**Brief:**
Restate the opening lines of the material below word for word, stopping after the line that contains "R = math.radians".

::: Provided data :::

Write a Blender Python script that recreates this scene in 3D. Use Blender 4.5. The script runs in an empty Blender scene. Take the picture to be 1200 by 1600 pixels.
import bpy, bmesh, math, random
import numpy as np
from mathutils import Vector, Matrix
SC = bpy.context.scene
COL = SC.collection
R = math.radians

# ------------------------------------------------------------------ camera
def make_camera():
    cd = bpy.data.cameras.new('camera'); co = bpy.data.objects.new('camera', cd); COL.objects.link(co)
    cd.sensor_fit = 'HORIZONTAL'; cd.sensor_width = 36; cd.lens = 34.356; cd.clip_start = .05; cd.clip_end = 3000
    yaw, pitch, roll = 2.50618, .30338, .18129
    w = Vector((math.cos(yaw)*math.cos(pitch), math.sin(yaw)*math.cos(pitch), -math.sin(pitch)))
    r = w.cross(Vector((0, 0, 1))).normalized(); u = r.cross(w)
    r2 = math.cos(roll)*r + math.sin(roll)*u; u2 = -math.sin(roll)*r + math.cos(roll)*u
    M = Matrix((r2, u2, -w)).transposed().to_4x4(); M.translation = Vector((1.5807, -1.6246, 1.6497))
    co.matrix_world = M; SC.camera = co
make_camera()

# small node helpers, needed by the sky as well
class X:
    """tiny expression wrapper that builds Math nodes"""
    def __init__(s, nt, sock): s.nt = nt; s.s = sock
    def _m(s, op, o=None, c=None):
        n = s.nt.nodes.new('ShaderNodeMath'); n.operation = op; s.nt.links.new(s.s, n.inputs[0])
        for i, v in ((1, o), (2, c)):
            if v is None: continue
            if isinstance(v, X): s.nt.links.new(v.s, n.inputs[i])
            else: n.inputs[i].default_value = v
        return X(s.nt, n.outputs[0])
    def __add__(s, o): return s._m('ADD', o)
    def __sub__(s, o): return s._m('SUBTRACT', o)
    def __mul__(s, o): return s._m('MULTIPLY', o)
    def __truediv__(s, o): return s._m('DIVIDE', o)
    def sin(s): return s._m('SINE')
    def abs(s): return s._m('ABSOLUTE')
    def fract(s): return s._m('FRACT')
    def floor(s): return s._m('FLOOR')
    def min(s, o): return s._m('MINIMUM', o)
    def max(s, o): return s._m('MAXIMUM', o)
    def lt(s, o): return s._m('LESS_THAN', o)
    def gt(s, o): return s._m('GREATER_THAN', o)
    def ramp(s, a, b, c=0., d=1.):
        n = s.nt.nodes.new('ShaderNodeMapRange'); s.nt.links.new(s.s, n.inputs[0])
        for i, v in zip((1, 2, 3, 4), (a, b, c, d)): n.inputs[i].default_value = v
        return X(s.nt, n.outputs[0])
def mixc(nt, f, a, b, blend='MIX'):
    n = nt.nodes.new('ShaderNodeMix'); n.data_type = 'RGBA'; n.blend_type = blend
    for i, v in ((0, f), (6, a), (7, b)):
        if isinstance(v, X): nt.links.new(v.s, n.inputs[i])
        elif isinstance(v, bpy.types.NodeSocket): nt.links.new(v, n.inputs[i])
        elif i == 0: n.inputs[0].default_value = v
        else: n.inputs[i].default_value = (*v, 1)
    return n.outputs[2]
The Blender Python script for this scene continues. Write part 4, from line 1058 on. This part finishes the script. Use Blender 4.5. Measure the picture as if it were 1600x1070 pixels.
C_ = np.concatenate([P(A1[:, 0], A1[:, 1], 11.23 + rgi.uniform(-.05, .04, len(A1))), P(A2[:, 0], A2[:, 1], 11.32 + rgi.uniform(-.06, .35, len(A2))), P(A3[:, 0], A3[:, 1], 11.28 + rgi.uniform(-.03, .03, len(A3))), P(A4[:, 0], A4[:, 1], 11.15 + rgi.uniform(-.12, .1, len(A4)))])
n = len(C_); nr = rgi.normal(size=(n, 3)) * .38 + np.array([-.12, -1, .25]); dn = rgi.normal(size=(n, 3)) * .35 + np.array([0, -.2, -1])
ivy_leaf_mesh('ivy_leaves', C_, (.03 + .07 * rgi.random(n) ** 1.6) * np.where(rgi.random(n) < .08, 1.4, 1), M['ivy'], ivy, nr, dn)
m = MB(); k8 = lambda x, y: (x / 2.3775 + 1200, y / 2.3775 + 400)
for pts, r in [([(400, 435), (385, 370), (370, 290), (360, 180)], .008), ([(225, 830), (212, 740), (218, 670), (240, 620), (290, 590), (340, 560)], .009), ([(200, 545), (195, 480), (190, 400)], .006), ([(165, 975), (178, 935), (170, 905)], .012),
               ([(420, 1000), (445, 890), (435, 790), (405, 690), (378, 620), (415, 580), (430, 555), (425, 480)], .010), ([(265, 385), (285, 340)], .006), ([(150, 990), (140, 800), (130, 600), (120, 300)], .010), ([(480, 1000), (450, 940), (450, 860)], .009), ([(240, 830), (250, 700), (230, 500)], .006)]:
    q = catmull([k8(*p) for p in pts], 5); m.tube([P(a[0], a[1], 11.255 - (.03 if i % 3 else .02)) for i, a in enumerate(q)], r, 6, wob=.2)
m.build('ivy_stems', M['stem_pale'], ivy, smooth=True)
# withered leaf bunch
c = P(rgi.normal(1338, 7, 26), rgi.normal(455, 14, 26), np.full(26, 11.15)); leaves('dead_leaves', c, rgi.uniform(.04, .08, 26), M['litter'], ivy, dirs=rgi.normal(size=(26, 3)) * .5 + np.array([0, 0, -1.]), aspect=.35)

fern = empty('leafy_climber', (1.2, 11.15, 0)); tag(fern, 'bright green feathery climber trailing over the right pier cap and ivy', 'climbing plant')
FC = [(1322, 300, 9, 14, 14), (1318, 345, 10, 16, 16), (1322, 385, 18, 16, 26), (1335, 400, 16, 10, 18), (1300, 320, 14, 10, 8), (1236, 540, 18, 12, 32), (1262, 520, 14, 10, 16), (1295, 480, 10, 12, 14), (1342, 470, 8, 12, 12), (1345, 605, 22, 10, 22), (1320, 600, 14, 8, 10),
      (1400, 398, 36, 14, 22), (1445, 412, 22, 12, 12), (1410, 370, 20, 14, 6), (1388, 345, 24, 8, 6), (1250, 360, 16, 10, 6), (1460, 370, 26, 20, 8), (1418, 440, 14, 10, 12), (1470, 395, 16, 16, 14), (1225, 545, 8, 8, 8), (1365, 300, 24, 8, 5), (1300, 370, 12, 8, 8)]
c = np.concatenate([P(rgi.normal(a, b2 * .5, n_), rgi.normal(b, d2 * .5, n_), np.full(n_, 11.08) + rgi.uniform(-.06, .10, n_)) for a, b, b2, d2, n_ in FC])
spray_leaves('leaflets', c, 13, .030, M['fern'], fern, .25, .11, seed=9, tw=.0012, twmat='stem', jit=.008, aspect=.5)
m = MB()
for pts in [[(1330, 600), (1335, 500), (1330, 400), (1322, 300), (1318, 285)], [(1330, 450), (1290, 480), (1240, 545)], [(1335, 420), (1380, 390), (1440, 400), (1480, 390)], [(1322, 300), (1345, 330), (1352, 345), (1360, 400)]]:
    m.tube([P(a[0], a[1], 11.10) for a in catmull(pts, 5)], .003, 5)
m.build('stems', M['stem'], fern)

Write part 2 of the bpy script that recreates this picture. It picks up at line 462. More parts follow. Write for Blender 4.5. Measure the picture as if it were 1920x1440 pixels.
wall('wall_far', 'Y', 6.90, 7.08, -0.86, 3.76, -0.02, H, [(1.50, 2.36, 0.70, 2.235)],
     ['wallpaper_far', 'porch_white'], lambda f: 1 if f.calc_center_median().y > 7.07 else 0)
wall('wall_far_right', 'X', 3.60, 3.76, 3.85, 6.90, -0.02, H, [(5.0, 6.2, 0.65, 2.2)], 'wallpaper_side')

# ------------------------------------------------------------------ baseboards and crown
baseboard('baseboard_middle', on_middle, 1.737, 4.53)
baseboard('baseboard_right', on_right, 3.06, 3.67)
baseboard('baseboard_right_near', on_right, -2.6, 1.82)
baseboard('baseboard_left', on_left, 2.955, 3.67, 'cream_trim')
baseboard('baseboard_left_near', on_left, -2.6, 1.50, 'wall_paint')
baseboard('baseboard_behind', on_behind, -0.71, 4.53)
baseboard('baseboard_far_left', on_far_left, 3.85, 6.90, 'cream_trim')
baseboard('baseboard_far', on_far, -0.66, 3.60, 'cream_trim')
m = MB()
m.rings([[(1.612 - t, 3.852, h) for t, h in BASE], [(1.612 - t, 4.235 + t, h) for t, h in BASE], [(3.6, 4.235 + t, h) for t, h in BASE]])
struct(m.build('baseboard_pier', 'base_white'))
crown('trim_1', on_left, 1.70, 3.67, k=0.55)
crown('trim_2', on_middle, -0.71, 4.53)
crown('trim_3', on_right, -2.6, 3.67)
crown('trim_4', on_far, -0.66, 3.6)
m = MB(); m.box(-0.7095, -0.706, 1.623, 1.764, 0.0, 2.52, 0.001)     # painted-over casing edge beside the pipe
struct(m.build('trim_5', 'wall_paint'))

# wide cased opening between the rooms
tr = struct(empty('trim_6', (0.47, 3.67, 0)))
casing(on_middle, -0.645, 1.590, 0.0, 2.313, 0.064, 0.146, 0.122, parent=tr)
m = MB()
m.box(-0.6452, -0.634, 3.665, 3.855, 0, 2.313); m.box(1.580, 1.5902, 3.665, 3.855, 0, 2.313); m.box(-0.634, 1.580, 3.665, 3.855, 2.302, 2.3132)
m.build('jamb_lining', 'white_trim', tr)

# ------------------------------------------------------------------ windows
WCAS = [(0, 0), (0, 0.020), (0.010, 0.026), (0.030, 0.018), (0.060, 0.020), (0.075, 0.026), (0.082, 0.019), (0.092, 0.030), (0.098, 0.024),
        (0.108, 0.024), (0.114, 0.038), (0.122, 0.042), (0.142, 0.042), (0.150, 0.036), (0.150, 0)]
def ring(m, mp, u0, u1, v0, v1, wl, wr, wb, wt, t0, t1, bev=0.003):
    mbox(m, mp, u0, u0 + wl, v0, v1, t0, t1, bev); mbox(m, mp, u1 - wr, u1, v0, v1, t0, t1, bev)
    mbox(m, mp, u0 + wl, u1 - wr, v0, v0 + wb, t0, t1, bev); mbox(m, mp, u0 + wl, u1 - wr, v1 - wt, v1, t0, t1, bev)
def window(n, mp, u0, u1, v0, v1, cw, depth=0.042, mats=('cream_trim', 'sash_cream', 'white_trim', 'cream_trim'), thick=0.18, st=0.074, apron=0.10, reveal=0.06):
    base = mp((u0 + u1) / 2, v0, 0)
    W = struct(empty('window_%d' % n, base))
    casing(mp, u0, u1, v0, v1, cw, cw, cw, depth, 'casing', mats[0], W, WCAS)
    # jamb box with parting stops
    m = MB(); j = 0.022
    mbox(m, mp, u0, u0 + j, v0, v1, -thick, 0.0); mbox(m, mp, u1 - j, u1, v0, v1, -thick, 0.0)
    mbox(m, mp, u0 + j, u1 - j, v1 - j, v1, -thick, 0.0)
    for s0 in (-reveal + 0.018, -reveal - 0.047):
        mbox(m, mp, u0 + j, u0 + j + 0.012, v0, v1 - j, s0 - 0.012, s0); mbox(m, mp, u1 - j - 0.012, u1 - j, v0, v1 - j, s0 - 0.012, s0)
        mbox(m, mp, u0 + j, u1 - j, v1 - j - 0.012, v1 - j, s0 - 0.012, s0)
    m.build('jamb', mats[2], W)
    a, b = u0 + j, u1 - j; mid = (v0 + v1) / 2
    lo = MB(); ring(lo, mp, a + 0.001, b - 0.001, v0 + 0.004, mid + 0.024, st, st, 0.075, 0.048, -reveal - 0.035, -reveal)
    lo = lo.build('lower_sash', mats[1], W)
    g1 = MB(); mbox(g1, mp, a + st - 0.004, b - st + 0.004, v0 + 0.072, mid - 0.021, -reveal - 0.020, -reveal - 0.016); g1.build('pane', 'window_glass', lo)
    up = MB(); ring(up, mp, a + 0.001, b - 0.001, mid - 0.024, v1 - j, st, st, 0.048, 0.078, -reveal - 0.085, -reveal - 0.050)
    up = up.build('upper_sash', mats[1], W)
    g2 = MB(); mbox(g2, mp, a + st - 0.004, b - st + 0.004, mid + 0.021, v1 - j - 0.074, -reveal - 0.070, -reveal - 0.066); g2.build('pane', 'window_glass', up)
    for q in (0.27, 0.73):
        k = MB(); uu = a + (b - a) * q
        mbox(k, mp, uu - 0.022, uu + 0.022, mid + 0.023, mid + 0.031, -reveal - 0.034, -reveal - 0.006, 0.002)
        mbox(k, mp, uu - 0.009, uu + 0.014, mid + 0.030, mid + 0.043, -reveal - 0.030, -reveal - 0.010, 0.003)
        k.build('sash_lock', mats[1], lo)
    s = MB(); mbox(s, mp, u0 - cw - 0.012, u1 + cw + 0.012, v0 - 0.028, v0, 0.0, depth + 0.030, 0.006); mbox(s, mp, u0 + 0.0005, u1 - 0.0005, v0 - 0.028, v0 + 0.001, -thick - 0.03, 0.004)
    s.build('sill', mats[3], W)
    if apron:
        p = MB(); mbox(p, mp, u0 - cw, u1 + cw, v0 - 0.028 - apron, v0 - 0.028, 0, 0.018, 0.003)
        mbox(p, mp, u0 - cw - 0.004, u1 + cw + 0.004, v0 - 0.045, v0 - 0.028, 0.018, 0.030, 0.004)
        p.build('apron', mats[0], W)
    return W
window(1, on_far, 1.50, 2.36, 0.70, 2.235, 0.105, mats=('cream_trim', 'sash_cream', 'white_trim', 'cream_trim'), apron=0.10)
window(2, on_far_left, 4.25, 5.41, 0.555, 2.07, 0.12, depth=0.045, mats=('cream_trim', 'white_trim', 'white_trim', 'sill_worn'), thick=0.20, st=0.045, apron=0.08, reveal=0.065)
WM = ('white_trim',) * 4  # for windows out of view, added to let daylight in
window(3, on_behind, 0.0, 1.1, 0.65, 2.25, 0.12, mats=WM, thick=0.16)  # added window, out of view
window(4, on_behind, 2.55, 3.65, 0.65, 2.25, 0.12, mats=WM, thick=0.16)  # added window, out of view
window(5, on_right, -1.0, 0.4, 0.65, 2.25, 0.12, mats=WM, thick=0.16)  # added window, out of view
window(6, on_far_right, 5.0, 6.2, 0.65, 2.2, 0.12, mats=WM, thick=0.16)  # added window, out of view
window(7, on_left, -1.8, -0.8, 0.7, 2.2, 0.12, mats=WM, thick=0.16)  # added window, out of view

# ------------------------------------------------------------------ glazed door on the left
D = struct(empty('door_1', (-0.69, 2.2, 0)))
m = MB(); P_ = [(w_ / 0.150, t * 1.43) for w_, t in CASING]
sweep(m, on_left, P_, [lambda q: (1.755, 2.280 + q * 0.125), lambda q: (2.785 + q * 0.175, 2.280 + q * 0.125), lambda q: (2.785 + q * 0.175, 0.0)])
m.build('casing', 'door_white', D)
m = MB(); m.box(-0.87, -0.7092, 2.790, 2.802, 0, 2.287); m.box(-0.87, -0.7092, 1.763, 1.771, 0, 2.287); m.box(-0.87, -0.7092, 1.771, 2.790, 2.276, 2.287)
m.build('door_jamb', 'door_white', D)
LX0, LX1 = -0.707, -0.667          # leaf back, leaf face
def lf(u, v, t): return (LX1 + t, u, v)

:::

**Finished task:**
Write a Blender Python script that recreates this scene in 3D. Use Blender 4.5. The script runs in an empty Blender scene. Take the picture to be 1200 by 1600 pixels.
import bpy, bmesh, math, random
import numpy as np
from mathutils import Vector, Matrix
SC = bpy.context.scene
COL = SC.collection
R = math.radians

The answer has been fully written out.